── Supplied material ──

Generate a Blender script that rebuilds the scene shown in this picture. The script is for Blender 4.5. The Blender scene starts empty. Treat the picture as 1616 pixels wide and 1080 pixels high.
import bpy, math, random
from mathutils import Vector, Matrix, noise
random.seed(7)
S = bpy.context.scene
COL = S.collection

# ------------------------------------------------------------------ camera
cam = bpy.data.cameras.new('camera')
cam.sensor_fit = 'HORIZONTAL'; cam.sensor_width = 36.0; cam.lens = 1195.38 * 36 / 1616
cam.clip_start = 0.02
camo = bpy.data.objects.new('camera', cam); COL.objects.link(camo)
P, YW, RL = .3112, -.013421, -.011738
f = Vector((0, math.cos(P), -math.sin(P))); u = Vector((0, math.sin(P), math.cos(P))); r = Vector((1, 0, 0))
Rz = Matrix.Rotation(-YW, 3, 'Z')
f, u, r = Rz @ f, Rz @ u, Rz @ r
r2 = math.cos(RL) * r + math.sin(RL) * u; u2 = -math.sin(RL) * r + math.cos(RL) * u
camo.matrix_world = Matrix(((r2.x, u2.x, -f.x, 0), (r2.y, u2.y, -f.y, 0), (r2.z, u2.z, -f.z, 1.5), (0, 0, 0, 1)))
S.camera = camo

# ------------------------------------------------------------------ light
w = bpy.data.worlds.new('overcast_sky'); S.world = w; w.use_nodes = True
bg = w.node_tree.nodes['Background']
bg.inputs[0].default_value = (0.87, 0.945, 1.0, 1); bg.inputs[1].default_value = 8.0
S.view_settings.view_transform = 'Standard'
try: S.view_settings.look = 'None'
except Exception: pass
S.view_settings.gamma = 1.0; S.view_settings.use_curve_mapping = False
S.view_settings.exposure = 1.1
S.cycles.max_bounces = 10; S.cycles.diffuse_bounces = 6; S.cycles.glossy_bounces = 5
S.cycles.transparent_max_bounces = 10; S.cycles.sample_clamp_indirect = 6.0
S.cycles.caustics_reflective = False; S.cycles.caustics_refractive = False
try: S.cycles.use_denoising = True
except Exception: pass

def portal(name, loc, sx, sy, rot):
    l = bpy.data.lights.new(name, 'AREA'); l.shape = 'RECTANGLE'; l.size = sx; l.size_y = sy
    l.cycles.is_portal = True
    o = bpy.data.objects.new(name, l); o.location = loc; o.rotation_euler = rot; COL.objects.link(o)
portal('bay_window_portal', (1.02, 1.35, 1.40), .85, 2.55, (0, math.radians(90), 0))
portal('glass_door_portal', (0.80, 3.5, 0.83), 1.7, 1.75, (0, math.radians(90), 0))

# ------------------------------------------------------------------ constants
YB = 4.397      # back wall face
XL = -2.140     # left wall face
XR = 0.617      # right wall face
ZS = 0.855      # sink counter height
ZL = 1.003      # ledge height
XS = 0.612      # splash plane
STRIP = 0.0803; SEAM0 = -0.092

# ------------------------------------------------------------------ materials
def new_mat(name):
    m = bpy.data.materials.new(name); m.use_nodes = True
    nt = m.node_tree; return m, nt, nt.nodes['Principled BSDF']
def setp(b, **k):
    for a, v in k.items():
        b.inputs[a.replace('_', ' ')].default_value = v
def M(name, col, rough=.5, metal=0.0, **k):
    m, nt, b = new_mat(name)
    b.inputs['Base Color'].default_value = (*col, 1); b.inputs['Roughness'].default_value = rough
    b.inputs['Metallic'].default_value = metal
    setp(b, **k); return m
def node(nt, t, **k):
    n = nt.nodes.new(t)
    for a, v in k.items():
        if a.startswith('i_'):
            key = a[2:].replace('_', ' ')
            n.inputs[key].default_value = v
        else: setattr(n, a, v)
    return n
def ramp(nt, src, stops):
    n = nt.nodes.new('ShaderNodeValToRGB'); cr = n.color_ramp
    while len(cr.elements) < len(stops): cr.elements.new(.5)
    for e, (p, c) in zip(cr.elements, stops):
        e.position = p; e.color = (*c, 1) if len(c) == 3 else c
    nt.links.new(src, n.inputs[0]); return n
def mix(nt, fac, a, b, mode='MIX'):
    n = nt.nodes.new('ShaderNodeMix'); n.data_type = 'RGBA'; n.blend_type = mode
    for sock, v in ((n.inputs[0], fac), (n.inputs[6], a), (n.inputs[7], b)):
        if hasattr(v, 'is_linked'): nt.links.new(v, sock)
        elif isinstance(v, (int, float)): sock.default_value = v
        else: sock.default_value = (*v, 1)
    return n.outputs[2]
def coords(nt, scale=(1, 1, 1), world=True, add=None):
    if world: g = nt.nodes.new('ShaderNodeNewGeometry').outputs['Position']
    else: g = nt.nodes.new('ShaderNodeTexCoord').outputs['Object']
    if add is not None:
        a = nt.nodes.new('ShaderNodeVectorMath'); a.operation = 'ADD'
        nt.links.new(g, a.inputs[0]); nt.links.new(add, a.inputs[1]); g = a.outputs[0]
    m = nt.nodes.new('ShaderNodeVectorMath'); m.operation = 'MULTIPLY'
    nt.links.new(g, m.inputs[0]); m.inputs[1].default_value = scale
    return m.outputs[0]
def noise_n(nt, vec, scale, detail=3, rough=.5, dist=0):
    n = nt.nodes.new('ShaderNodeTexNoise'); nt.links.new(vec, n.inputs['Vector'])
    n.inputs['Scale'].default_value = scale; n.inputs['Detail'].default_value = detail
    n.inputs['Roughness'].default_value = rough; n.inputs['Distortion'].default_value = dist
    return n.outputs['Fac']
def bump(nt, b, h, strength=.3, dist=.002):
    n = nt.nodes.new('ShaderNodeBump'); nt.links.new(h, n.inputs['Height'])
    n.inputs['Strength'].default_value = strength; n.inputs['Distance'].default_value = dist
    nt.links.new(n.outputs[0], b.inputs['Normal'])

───

Pick out each line above that includes "scene" and show it.

• **Answer**
Generate a Blender script that rebuilds the scene shown in this picture. The script is for Blender 4.5. The Blender scene starts empty. Treat the picture as 1616 pixels wide and 1080 pixels high.
S = bpy.context.scene